Accounting for Slavery: Masters and Management – ROSENTHAL (THT)

ROSENTHAL, Caitlin. Accounting for Slavery: Masters and Management. Cambridge, MA: Harvard University Press, 2019. 312p. Resenha de: MUHAMMAD, Patricia M. The History Teacher, v.52, n.4, p.724-725, ago., 2019.

Scholars have written extensively concerning the Trans-Atlantic slave trade’s intricate financial regime promoted through multi-lateral treaties, slaving licenses, nation states, private companies, and slavers, proprietors, and bankers who financed and insured this barter in human commodities. In Accounting for Slavery, Professor Caitlin Rosenthal outlines municipal slavery business structures primarily in the West Indies; with slaveowners at the highest rank, followed by overseers and attorneys who were property managers. Using the terms “proprietor,” “balance,” “tally,” “middlemen,” and “employees,” Rosenthal transposes this verbiage with “plantation owner,” “bottom line,” “slaves,” “skilled workers,” “overseer,” and “watchmen”—demonstrating the level of accounting practices slaveowners developed.

Interlaced with technical nomenclature, the author includes historical events that affected plantation operations, such as the Maroon Rebellion in Jamaica and more frequent occurrences of sabotage of production output and plots to escape slavery’s brutality. She furthers her analysis by discussing crimes against humanity such as branding and torture as false incentives to increase labor production and compliance. Thus, enslaved people were forced to work against their will and were also chastised for fighting against a system in which human rights violations were systemically committed against them.

The author also discusses how slave codes encouraged plantation owners to maintain accurate records of their slaves’ whereabouts. Local authorities fined slaveowners for failure to abide by these laws, which only complemented their accounting practices. Both municipal and transnational law reflected Europeans’ desire to maintain control of their extended empire through hierarchies that negotiated with established Maroon communities of formerly enslaved people.

Although these communities were not acknowledged as a nation state, they had authority to enter a bi-lateral treaty with England in 1739 to preserve their autonomy with a condition precedent to not accept any additional runaway slaves.

Rosenthal then examines the impact of absentee proprietorship, in which plantation owners returned from the West Indies to England, seeking to maintain accountability of both land and slave. Consequently, these slavers authored plantation manuals (accounting guidelines) to track slaves, harvest, land, and productivity, referred to as “quantification.” Arguably, these standards were the financial antecedent to generally accepted accounting practices used to evaluate professional standards of modern bookkeeping for Western corporations. The slavers also furthered transnational law through lobbying with the British Parliament, securing their interests in sugar markets and a form of anti-dumping preventative measures under international trade law, as well as opposing the nascent trend in public international law to abolish the slave trade. The author argues that their records had a mitigating effect on the regulation of plantation slavery enforced by local officials, requiring slavers to adhere to graduated punishments that they recorded as evidence in their own defense.
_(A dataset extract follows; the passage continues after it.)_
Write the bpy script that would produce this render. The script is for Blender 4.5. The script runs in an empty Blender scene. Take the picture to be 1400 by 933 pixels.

Thereafter, Rosenthal dissects the methodology of plantation accounting, including ledgers, balance sheets, sticks used by slaves to account for livestock tallied annually, and eighteenth-century slaveowners’ advent of pre-formatted forms and double bookkeeping. These written records became evidence for British abolitionists to use against West Indian slavers since they not only detailed the loss of productivity, but also the loss of slaves’ lives resulting from the violence and torture they bore at the hands of slave masters.
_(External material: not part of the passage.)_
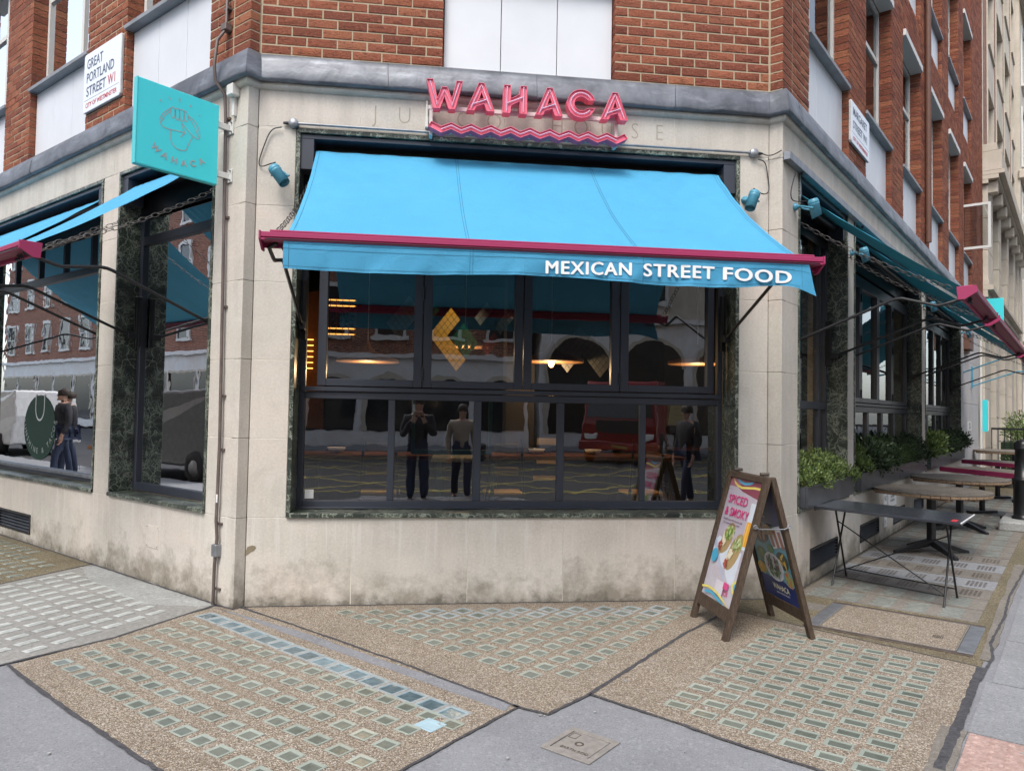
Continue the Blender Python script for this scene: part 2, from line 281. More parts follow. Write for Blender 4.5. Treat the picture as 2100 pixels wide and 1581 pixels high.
class MB:
    def __init__(s): s.v = []; s.f = []; s.mi = []; s.rn = []; s.sm = []
    def add(s, vs, fs, mi=0, rn=0., sm=False):
        b = len(s.v); s.v += [tuple(v) for v in vs]
        for f in fs: s.f.append([b+i for i in f]); s.mi.append(mi); s.rn.append(rn); s.sm.append(sm)
        return s
    def box(s, fn, a0, a1, b0, b1, c0, c1, mi=0, rn=0.):
        vs = [fn(x, y, z) for z in (c0, c1) for y in (b0, b1) for x in (a0, a1)]
        return s.add(vs, [(0, 1, 3, 2), (4, 6, 7, 5), (0, 4, 5, 1), (2, 3, 7, 6), (0, 2, 6, 4), (1, 5, 7, 3)], mi, rn)
    def quad(s, a, b, c, d, mi=0): return s.add([a, b, c, d], [(0, 1, 2, 3)], mi)
    def prism(s, fn, poly, o0, o1, mi=0, mside=None):
        n = len(poly); vs = [fn(x, o0, z) for x, z in poly]+[fn(x, o1, z) for x, z in poly]
        s.add(vs, [tuple(range(n)), tuple(range(n, 2*n))], mi)
        b = len(s.v)-2*n
        for i in range(n):
            j = (i+1) % n; s.f.append([b+i, b+j, b+n+j, b+n+i]); s.mi.append(mi if mside is None else mside); s.rn.append(0); s.sm.append(False)
        return s
    def plan(s, poly, z0, z1, mi=0):
        n = len(poly); vs = [(x, y, z0) for x, y in poly]+[(x, y, z1) for x, y in poly]
        s.add(vs, [tuple(range(n)), tuple(range(n, 2*n))]+[(i, (i+1) % n, n+(i+1) % n, n+i) for i in range(n)], mi); return s
    def tube(s, pts, r, n=8, mi=0, caps=True, sm=True):
        pts = [Vector(p) for p in pts]; rs = r if isinstance(r, (list, tuple)) else [r]*len(pts)
        rings = []; prev = None
        for i, p in enumerate(pts):
            d = (pts[min(i+1, len(pts)-1)]-pts[max(i-1, 0)]).normalized()
            if prev is None: prev = d.orthogonal().normalized()
            u = (prev-d*prev.dot(d)).normalized(); prev = u; w = d.cross(u)
            rings.append([p+(u*math.cos(2*math.pi*k/n)+w*math.sin(2*math.pi*k/n))*rs[i] for k in range(n)])
        vs = [v for rg in rings for v in rg]; fs = [(i*n+k, i*n+(k+1) % n, (i+1)*n+(k+1) % n, (i+1)*n+k) for i in range(len(pts)-1) for k in range(n)]
        s.add(vs, fs, mi, 0, sm)
        if caps: s.add(rings[0], [tuple(range(n))], mi); s.add(rings[-1], [tuple(range(n))], mi)
        return s
    def lathe(s, c, ax, prof, n=16, mi=0, sm=True):
        ax = Vector(ax).normalized(); u = ax.orthogonal().normalized(); w = ax.cross(u); c = Vector(c)
        vs = [c+ax*h+(u*math.cos(2*math.pi*k/n)+w*math.sin(2*math.pi*k/n))*r for r, h in prof for k in range(n)]
        fs = [(i*n+k, i*n+(k+1) % n, (i+1)*n+(k+1) % n, (i+1)*n+k) for i in range(len(prof)-1) for k in range(n)]
        s.add(vs, fs, mi, 0, sm); s.add(vs[:n], [tuple(range(n))], mi); s.add(vs[-n:], [tuple(range(n))], mi); return s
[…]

Rosenthal then assesses rating systems based on historical records that affected the price of slaves as further evidence of their commodification. For instance, she employs the usage of “depreciation” in relation to an enslaved person’s decline due to disobedience, age or health. Value and (human) capital reinforced the disparity of rights between the enslaved and the master, with one person determining the other person’s worth based on what could be extracted by force or used as collateral for purchase of other tangible property.
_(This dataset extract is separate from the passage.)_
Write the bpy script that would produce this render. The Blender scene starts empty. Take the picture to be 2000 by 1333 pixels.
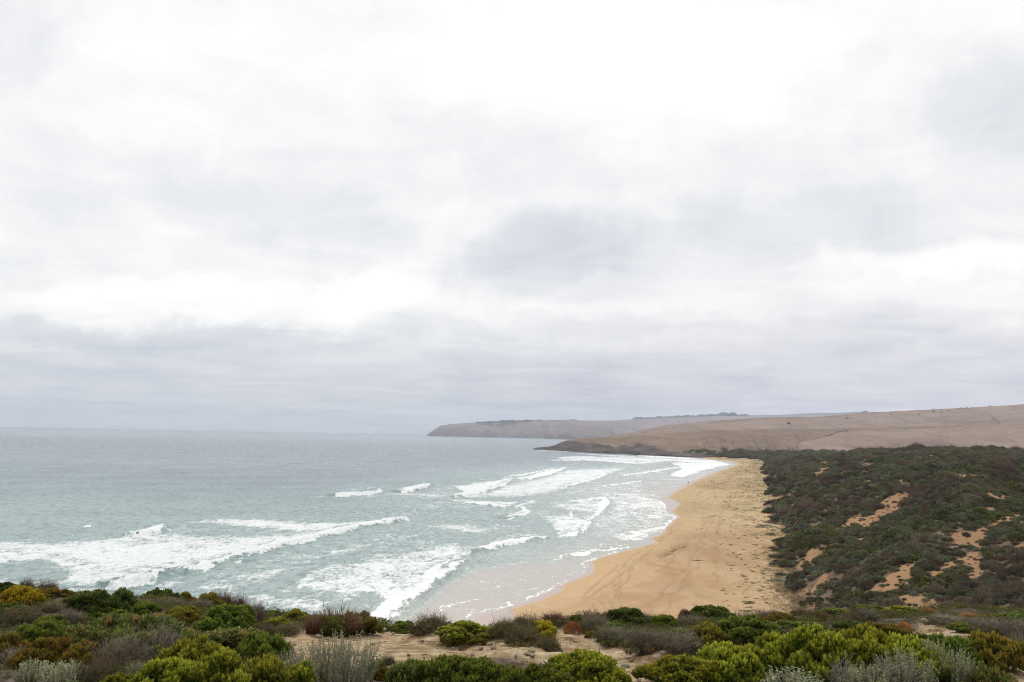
import bpy, math, random
import numpy as np
from mathutils import Matrix

random.seed(7); RNG = np.random.default_rng(11)
S = bpy.context.scene
COL = S.collection
CH = 36.0            # eye height above the sea
F = 1600.0           # focal length in photograph pixels (2000 wide)
PITCH = math.atan(183.2/1600.0); ROLL = math.radians(1.071)

# ------------------------------------------------------------------ camera
r0 = np.array([1.,0,0]); f = np.array([0, math.cos(PITCH), math.sin(PITCH)]); u0 = np.array([0,-math.sin(PITCH), math.cos(PITCH)])
rr = math.cos(ROLL)*r0 + math.sin(ROLL)*u0
uu = -math.sin(ROLL)*r0 + math.cos(ROLL)*u0
cd = bpy.data.cameras.new("camera"); cam = bpy.data.objects.new("camera", cd); COL.objects.link(cam)
cd.sensor_width = 36; cd.lens = 36*F/2000; cd.clip_start = .1; cd.clip_end = 120000
m = Matrix.Identity(4)
for i in range(3):
    m[i][0] = rr[i]; m[i][1] = uu[i]; m[i][2] = -f[i]
m[2][3] = CH
cam.matrix_world = m
S.camera = cam

def uv(px, py):
    """photo pixel -> (X/Y, (Z-eye)/Y) of its ray"""
    px = np.asarray(px, float); py = np.asarray(py, float)
    a = (px-1000)/F; b = (666.5-py)/F
    d = [rr[i]*a + uu[i]*b + f[i] for i in range(3)]
    return d[0]/d[1], d[2]/d[1]
def proj(X, Y, Z):
    Z = Z-CH
    x = X*rr[0]+Y*rr[1]+Z*rr[2]; y = X*uu[0]+Y*uu[1]+Z*uu[2]; z = X*f[0]+Y*f[1]+Z*f[2]
    z = np.maximum(z, .01)
    return 1000+F*x/z, 666.5-F*y/z
def ground_pt(px, py, z=0.0):
    u, t = uv(px, py); Y = (z-CH)/t
    return u*Y, Y
def poly_w(pts, z=0.0):
    a = np.array(pts, float); X, Y = ground_pt(a[:,0], a[:,1], z)
    return np.stack([X, Y], 1)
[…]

Lastly, the author discusses the effects of the Civil War and Reconstruction on both slavers and enslaved. Slavers had the ability to quit the land and negotiate.

However, the agreements enslaved people signed were usually under duress, and former slaveowners had a greater bargaining position due to literacy, land ownership, prior financial gain from their former slaves, and the use of black codes to keep freed peoples subordinate.

The author uses primary sources to illustrate the development of accounting practices, through organization, law, and politics, making the text valuable for historians and graduate students specializing in those matters. With assiduous care, Rosenthal successfully depicts municipal slavery’s evolution from scattered processes to maintain control of slaves and land into a sophisticated, individual business venture that documented crimes against humanity and ironically supported the institution’s inevitable extinction.

Patricia M. Muhammad – Independent Researcher.